SHORT PROBLEM: Repeat all entries exactly.
──────────────────────────────
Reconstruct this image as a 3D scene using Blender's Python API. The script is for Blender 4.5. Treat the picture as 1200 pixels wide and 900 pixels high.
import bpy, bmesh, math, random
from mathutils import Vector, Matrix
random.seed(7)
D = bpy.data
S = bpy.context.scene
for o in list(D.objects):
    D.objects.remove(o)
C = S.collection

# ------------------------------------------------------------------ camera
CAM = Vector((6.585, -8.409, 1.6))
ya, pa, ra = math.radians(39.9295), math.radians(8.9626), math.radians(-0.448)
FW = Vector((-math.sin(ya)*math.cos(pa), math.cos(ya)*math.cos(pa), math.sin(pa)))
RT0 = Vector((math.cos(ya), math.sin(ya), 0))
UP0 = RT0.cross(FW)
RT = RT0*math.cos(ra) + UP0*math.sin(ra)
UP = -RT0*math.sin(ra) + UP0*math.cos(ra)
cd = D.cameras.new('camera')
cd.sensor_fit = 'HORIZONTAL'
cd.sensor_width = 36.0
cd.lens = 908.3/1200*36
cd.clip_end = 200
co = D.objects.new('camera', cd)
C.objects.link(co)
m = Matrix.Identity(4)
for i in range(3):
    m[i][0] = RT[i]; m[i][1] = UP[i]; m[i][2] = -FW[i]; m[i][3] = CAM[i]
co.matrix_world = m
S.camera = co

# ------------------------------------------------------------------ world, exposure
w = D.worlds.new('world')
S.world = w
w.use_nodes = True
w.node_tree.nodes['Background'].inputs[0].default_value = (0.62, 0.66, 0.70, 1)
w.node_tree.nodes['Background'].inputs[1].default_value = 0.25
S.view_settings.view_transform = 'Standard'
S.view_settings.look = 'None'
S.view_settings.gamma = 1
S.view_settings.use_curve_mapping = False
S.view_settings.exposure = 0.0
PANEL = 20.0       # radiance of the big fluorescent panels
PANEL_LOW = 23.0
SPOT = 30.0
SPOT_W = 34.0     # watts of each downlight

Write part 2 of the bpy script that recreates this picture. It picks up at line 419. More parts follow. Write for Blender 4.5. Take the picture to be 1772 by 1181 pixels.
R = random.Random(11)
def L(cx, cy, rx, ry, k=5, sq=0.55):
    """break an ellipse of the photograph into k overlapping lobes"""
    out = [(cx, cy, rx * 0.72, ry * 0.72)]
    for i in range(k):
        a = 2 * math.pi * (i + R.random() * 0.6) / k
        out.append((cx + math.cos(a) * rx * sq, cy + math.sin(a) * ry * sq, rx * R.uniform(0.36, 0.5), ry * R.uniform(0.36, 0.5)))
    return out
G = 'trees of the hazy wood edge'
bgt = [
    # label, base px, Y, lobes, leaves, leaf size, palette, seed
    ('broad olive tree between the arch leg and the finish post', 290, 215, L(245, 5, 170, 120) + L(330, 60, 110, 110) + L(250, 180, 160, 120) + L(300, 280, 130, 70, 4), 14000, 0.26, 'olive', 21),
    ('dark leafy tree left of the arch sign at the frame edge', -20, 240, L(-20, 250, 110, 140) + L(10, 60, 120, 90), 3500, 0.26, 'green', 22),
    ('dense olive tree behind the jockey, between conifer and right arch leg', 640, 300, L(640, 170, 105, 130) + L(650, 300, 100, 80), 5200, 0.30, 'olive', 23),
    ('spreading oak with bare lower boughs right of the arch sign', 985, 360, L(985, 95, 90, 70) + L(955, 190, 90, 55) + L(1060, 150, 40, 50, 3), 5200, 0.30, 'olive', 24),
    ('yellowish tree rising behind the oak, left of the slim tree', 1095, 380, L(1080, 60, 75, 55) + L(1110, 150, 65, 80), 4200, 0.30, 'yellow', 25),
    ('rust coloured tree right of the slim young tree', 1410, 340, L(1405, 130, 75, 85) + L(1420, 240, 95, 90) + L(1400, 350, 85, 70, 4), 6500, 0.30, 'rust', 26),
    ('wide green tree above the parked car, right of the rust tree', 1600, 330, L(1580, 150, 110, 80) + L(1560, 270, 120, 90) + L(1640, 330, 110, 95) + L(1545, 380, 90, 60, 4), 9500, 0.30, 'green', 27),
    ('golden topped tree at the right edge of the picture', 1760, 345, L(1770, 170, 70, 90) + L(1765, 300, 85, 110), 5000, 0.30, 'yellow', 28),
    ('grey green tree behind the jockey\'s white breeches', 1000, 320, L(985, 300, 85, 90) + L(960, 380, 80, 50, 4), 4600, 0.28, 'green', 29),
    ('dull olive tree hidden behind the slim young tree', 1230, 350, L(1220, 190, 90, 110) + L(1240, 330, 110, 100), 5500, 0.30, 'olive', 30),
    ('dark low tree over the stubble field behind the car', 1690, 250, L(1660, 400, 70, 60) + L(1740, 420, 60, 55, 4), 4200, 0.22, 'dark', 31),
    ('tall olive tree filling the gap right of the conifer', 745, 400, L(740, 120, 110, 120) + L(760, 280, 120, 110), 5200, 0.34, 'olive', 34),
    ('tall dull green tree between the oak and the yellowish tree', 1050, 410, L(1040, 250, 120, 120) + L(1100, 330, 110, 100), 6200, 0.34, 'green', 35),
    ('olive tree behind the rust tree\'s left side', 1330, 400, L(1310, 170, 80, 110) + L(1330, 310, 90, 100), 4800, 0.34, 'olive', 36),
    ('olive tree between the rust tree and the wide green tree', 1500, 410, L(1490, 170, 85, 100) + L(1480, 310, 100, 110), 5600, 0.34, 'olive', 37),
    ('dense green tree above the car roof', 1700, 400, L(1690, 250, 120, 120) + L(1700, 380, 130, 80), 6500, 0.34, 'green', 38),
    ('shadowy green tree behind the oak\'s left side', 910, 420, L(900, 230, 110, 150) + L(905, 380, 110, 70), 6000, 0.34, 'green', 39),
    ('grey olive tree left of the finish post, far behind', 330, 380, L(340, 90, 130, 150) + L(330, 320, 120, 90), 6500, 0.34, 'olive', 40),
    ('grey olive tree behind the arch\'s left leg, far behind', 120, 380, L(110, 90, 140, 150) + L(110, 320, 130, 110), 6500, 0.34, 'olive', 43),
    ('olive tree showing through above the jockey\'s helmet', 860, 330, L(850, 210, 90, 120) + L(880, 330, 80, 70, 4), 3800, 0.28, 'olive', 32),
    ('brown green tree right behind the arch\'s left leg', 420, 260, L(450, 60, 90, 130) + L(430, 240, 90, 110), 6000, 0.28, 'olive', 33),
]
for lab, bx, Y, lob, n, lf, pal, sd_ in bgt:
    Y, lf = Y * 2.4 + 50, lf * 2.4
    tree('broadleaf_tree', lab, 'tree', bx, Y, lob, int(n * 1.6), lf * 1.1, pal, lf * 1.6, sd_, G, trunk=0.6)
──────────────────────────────
TASK RESULT:
Reconstruct this image as a 3D scene using Blender's Python API. The script is for Blender 4.5. Treat the picture as 1200 pixels wide and 900 pixels high.
import bpy, bmesh, math, random
from mathutils import Vector, Matrix
random.seed(7)
D = bpy.data
S = bpy.context.scene
for o in list(D.objects):
    D.objects.remove(o)
C = S.collection

# ------------------------------------------------------------------ camera
CAM = Vector((6.585, -8.409, 1.6))
ya, pa, ra = math.radians(39.9295), math.radians(8.9626), math.radians(-0.448)
FW = Vector((-math.sin(ya)*math.cos(pa), math.cos(ya)*math.cos(pa), math.sin(pa)))
RT0 = Vector((math.cos(ya), math.sin(ya), 0))
UP0 = RT0.cross(FW)
RT = RT0*math.cos(ra) + UP0*math.sin(ra)
UP = -RT0*math.sin(ra) + UP0*math.cos(ra)
cd = D.cameras.new('camera')
cd.sensor_fit = 'HORIZONTAL'
cd.sensor_width = 36.0
cd.lens = 908.3/1200*36
cd.clip_end = 200
co = D.objects.new('camera', cd)
C.objects.link(co)
m = Matrix.Identity(4)
for i in range(3):
    m[i][0] = RT[i]; m[i][1] = UP[i]; m[i][2] = -FW[i]; m[i][3] = CAM[i]
co.matrix_world = m
S.camera = co

# ------------------------------------------------------------------ world, exposure
w = D.worlds.new('world')
S.world = w
w.use_nodes = True
w.node_tree.nodes['Background'].inputs[0].default_value = (0.62, 0.66, 0.70, 1)
w.node_tree.nodes['Background'].inputs[1].default_value = 0.25
S.view_settings.view_transform = 'Standard'
S.view_settings.look = 'None'
S.view_settings.gamma = 1
S.view_settings.use_curve_mapping = False
S.view_settings.exposure = 0.0
PANEL = 20.0       # radiance of the big fluorescent panels
PANEL_LOW = 23.0
SPOT = 30.0
SPOT_W = 34.0     # watts of each downlight

Write part 2 of the bpy script that recreates this picture. It picks up at line 419. More parts follow. Write for Blender 4.5. Take the picture to be 1772 by 1181 pixels.
R = random.Random(11)
def L(cx, cy, rx, ry, k=5, sq=0.55):
    """break an ellipse of the photograph into k overlapping lobes"""
    out = [(cx, cy, rx * 0.72, ry * 0.72)]
    for i in range(k):
        a = 2 * math.pi * (i + R.random() * 0.6) / k
        out.append((cx + math.cos(a) * rx * sq, cy + math.sin(a) * ry * sq, rx * R.uniform(0.36, 0.5), ry * R.uniform(0.36, 0.5)))
    return out
G = 'trees of the hazy wood edge'
bgt = [
    # label, base px, Y, lobes, leaves, leaf size, palette, seed
    ('broad olive tree between the arch leg and the finish post', 290, 215, L(245, 5, 170, 120) + L(330, 60, 110, 110) + L(250, 180, 160, 120) + L(300, 280, 130, 70, 4), 14000, 0.26, 'olive', 21),
    ('dark leafy tree left of the arch sign at the frame edge', -20, 240, L(-20, 250, 110, 140) + L(10, 60, 120, 90), 3500, 0.26, 'green', 22),
    ('dense olive tree behind the jockey, between conifer and right arch leg', 640, 300, L(640, 170, 105, 130) + L(650, 300, 100, 80), 5200, 0.30, 'olive', 23),
    ('spreading oak with bare lower boughs right of the arch sign', 985, 360, L(985, 95, 90, 70) + L(955, 190, 90, 55) + L(1060, 150, 40, 50, 3), 5200, 0.30, 'olive', 24),
    ('yellowish tree rising behind the oak, left of the slim tree', 1095, 380, L(1080, 60, 75, 55) + L(1110, 150, 65, 80), 4200, 0.30, 'yellow', 25),
    ('rust coloured tree right of the slim young tree', 1410, 340, L(1405, 130, 75, 85) + L(1420, 240, 95, 90) + L(1400, 350, 85, 70, 4), 6500, 0.30, 'rust', 26),
    ('wide green tree above the parked car, right of the rust tree', 1600, 330, L(1580, 150, 110, 80) + L(1560, 270, 120, 90) + L(1640, 330, 110, 95) + L(1545, 380, 90, 60, 4), 9500, 0.30, 'green', 27),
    ('golden topped tree at the right edge of the picture', 1760, 345, L(1770, 170, 70, 90) + L(1765, 300, 85, 110), 5000, 0.30, 'yellow', 28),
    ('grey green tree behind the jockey\'s white breeches', 1000, 320, L(985, 300, 85, 90) + L(960, 380, 80, 50, 4), 4600, 0.28, 'green', 29),
    ('dull olive tree hidden behind the slim young tree', 1230, 350, L(1220, 190, 90, 110) + L(1240, 330, 110, 100), 5500, 0.30, 'olive', 30),
    ('dark low tree over the stubble field behind the car', 1690, 250, L(1660, 400, 70, 60) + L(1740, 420, 60, 55, 4), 4200, 0.22, 'dark', 31),
    ('tall olive tree filling the gap right of the conifer', 745, 400, L(740, 120, 110, 120) + L(760, 280, 120, 110), 5200, 0.34, 'olive', 34),
    ('tall dull green tree between the oak and the yellowish tree', 1050, 410, L(1040, 250, 120, 120) + L(1100, 330, 110, 100), 6200, 0.34, 'green', 35),
    ('olive tree behind the rust tree\'s left side', 1330, 400, L(1310, 170, 80, 110) + L(1330, 310, 90, 100), 4800, 0.34, 'olive', 36),
    ('olive tree between the rust tree and the wide green tree', 1500, 410, L(1490, 170, 85, 100) + L(1480, 310, 100, 110), 5600, 0.34, 'olive', 37),
    ('dense green tree above the car roof', 1700, 400, L(1690, 250, 120, 120) + L(1700, 380, 130, 80), 6500, 0.34, 'green', 38),
    ('shadowy green tree behind the oak\'s left side', 910, 420, L(900, 230, 110, 150) + L(905, 380, 110, 70), 6000, 0.34, 'green', 39),
    ('grey olive tree left of the finish post, far behind', 330, 380, L(340, 90, 130, 150) + L(330, 320, 120, 90), 6500, 0.34, 'olive', 40),
    ('grey olive tree behind the arch\'s left leg, far behind', 120, 380, L(110, 90, 140, 150) + L(110, 320, 130, 110), 6500, 0.34, 'olive', 43),
    ('olive tree showing through above the jockey\'s helmet', 860, 330, L(850, 210, 90, 120) + L(880, 330, 80, 70, 4), 3800, 0.28, 'olive', 32),
    ('brown green tree right behind the arch\'s left leg', 420, 260, L(450, 60, 90, 130) + L(430, 240, 90, 110), 6000, 0.28, 'olive', 33),
]
for lab, bx, Y, lob, n, lf, pal, sd_ in bgt:
    Y, lf = Y * 2.4 + 50, lf * 2.4
    tree('broadleaf_tree', lab, 'tree', bx, Y, lob, int(n * 1.6), lf * 1.1, pal, lf * 1.6, sd_, G, trunk=0.6)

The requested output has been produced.